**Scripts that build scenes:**

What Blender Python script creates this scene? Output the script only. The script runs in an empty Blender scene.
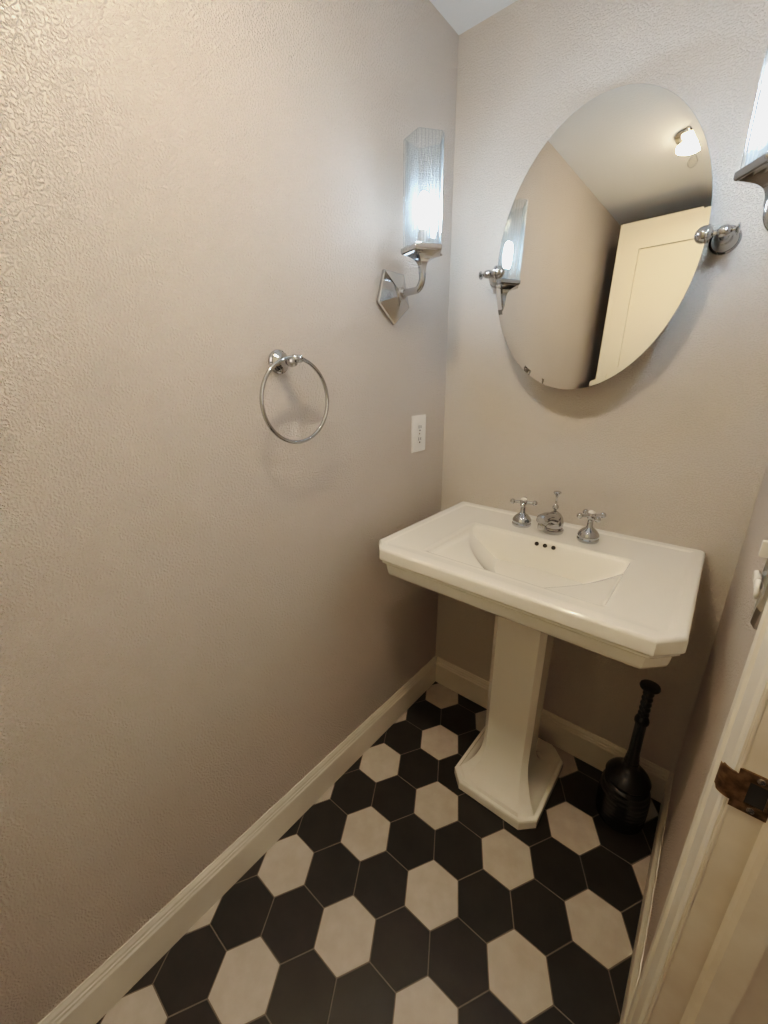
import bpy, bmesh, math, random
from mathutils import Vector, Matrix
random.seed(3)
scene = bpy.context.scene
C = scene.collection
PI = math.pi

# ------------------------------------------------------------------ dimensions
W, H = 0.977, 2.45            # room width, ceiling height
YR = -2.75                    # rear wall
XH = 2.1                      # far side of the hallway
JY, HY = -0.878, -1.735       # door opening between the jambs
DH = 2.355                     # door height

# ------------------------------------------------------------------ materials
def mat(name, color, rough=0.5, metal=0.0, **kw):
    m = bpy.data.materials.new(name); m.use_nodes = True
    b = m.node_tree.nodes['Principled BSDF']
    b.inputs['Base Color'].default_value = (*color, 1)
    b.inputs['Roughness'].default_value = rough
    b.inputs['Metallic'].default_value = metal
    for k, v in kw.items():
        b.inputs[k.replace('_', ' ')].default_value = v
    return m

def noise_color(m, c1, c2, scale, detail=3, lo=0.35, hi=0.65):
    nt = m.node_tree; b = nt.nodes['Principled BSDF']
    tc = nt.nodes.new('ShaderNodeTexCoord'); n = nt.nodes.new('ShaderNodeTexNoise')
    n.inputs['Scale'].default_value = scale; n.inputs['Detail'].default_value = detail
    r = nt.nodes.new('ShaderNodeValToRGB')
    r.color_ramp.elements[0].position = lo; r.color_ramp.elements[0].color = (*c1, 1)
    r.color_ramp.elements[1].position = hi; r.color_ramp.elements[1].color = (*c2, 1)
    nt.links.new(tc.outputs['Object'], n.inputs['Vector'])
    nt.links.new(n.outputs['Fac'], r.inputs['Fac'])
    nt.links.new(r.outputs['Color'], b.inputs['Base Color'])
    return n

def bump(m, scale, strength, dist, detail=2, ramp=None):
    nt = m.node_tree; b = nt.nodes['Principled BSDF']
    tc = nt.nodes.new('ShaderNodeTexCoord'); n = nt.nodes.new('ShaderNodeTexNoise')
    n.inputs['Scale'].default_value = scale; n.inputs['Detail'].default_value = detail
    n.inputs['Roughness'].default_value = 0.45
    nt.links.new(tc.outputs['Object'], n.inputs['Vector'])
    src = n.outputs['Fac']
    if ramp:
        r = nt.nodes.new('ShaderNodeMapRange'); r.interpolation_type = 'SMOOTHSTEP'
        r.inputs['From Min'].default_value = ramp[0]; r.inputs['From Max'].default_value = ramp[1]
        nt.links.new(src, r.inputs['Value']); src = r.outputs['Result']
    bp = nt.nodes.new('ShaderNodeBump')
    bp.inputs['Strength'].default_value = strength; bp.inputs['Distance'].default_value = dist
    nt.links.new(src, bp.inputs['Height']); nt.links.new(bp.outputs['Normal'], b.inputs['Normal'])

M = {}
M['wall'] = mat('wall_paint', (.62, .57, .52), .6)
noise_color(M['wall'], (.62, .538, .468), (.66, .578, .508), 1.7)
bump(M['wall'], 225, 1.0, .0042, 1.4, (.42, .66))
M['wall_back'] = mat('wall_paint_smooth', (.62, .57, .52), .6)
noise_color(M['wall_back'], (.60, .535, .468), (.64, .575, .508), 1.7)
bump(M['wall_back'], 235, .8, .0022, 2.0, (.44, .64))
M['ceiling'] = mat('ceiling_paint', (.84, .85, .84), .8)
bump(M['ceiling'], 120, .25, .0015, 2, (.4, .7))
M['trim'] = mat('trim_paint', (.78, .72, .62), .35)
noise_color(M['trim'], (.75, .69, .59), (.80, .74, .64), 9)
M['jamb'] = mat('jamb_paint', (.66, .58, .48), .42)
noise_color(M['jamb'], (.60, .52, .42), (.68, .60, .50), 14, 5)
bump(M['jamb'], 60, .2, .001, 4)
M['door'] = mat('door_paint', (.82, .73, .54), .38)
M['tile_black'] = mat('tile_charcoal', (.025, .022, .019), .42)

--

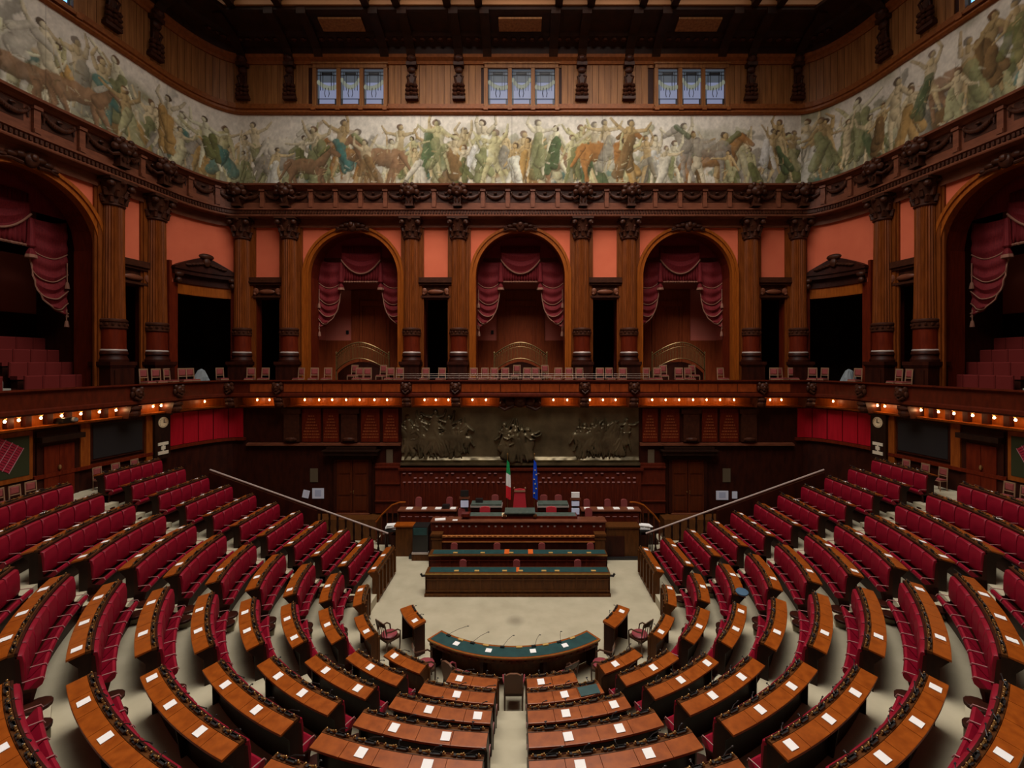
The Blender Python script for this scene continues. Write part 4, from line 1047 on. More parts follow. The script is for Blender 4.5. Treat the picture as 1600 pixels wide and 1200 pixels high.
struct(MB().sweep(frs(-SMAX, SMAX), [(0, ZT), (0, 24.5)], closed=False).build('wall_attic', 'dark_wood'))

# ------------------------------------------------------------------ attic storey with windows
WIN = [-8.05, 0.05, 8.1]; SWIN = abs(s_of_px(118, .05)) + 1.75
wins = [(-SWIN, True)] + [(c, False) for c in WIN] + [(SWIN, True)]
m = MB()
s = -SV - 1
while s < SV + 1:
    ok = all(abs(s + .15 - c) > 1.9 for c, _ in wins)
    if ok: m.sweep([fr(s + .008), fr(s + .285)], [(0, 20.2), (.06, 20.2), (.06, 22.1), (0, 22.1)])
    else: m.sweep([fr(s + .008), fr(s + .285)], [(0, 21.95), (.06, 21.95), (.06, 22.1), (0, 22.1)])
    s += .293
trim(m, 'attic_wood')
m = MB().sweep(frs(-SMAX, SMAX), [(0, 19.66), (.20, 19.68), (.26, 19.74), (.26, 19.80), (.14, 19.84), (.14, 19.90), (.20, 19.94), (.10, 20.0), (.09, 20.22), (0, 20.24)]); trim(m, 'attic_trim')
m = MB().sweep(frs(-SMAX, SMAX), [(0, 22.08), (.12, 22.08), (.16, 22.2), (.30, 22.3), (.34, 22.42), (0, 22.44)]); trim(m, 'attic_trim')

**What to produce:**
Word for word, retype the lines in the entries above that run from the one with "What Blender Python" through the one with "PI = math.pi". Both ends count; pictures do not.

**Complete response:**
What Blender Python script creates this scene? Output the script only. The script runs in an empty Blender scene.
import bpy, bmesh, math, random
from mathutils import Vector, Matrix
random.seed(3)
scene = bpy.context.scene
C = scene.collection
PI = math.pi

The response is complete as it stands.